--- Begin GIVEN DATA ---

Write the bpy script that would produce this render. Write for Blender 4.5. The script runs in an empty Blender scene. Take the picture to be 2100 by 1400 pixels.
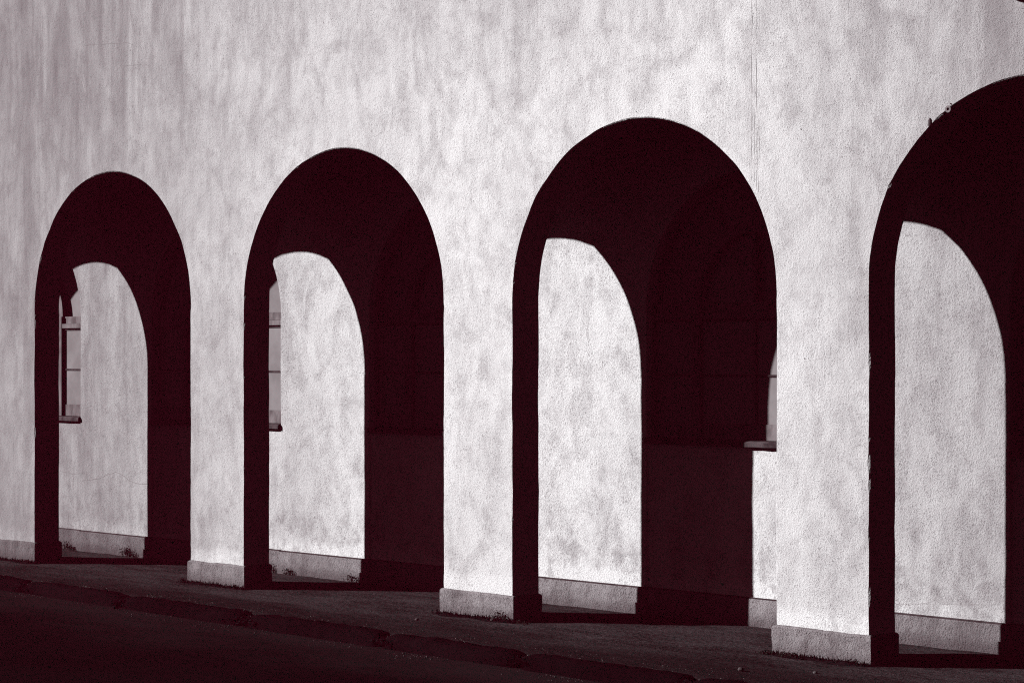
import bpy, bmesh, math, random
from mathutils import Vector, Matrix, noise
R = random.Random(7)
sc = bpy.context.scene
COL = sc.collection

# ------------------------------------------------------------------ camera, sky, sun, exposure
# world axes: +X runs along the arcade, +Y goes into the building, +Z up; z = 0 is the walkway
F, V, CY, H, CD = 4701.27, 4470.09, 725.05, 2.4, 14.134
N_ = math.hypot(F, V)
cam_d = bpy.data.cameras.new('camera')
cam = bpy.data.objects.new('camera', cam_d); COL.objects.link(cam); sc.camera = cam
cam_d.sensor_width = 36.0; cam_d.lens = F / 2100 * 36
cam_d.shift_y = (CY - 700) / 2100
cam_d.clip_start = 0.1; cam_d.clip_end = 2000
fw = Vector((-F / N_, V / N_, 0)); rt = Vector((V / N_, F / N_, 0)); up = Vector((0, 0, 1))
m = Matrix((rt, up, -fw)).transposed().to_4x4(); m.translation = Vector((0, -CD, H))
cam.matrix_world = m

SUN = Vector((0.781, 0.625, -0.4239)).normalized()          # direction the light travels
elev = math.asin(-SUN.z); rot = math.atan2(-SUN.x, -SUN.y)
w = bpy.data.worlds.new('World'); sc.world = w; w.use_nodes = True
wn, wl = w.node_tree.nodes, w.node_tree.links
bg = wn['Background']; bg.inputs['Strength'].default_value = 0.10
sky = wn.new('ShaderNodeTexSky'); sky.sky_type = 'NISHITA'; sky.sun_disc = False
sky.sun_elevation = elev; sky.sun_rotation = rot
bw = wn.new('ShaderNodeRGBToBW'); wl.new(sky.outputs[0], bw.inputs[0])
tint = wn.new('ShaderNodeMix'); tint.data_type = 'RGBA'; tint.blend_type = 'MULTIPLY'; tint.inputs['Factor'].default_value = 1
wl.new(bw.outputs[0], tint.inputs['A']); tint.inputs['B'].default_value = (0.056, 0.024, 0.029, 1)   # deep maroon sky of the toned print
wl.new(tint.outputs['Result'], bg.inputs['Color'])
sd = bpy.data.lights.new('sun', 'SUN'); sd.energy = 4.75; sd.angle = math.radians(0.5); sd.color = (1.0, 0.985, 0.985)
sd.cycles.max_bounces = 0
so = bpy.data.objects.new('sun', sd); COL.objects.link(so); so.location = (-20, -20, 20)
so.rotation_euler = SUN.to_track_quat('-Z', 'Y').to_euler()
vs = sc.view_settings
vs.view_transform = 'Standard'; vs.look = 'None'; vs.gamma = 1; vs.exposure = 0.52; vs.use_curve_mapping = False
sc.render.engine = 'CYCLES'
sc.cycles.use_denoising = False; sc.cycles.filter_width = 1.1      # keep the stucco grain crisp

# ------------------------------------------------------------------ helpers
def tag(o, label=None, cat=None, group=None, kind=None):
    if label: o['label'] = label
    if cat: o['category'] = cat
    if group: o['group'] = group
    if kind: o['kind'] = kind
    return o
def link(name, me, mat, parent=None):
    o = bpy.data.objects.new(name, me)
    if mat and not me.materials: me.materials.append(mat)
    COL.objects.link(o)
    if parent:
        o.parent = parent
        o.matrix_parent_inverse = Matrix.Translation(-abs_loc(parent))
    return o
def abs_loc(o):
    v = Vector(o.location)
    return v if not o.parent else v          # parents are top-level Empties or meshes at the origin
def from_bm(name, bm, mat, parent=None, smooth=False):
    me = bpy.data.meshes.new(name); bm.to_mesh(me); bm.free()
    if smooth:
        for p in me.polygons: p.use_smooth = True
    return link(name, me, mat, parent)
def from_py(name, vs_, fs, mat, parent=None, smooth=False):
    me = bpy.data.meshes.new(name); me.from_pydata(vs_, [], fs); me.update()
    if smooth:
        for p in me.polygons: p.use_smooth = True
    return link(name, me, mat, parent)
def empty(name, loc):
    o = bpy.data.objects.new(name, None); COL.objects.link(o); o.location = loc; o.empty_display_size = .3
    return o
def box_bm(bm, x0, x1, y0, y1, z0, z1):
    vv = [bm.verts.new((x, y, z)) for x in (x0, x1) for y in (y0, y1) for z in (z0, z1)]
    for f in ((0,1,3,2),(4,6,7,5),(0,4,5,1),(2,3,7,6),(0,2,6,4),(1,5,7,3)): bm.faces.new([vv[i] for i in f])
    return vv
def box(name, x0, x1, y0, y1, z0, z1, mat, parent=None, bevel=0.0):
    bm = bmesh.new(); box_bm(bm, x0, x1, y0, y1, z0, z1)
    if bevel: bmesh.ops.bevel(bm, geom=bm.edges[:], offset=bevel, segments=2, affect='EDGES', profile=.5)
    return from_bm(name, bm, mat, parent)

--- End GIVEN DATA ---

▶ **GOAL OF THE EXERCISE**: Each line from the top of the material through the line containing "COL = sc.collection" should be reproduced exactly; please drop any images.

▶ **OUTPUT OF THE EXERCISE**:
Write the bpy script that would produce this render. Write for Blender 4.5. The script runs in an empty Blender scene. Take the picture to be 2100 by 1400 pixels.
import bpy, bmesh, math, random
from mathutils import Vector, Matrix, noise
R = random.Random(7)
sc = bpy.context.scene
COL = sc.collection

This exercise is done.